Положительные герои Ричардсона могут быть всем, чем угодно, но только не чудаками. Рассудительны и деловиты его идеальные герои (вспомним хотя бы знаменитый "бюджет времени" Клариссы, где все, начиная с дружеской беседы и кончая филантропическими посещениями "бедняков", оказывается предметом строжайшей нравственной бухгалтерии). Рассудительны и деловиты на свой лад даже его "злодеи". Ловлас вкладывает в свои любовные интриги гораздо больше делового расчета, чем непосредственного эмоционального порыва.

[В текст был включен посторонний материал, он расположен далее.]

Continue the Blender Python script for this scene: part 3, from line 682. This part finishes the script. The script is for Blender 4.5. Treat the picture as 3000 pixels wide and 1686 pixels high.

Известная похвала Джонсона знаменательна: в своих романах Ричардсон действительно "научил страсти двигаться по приказу добродетели", — и добродетель эта была рассудочна до мозга костей.

Достаточно вспомнить, как старается автор "Клариссы", пользуясь различием английских слов "to love" и "to like" {13}, избавить свою героиню от обвинения в любви к Ловласу, как заставляет он сэра Чарльза Грандисона со стоическим спокойствием ожидать на протяжении семитомного романа, какая из двух возможных невест станет по воле судьбы его нареченной женой, — чтобы понять упреки, с которыми обращались к Ричардсону даже самые восторженные его почитательницы, обвиняя его в "недооценке" любовной страсти. В ответ на один из таких упреков, исходивший от мисс Малсо, предполагаемого прототипа Гарриет Байрон из "Грандисона", если не самой Клариссы Гарлоу, — Ричардсон, признаваясь, что, по его мнению, любовь гораздо менее благородное чувство, чем дружба, приводит в доказательство следующий знаменательный "простой довод": "рассудок может господствовать в дружбе; он не может господствовать в любви".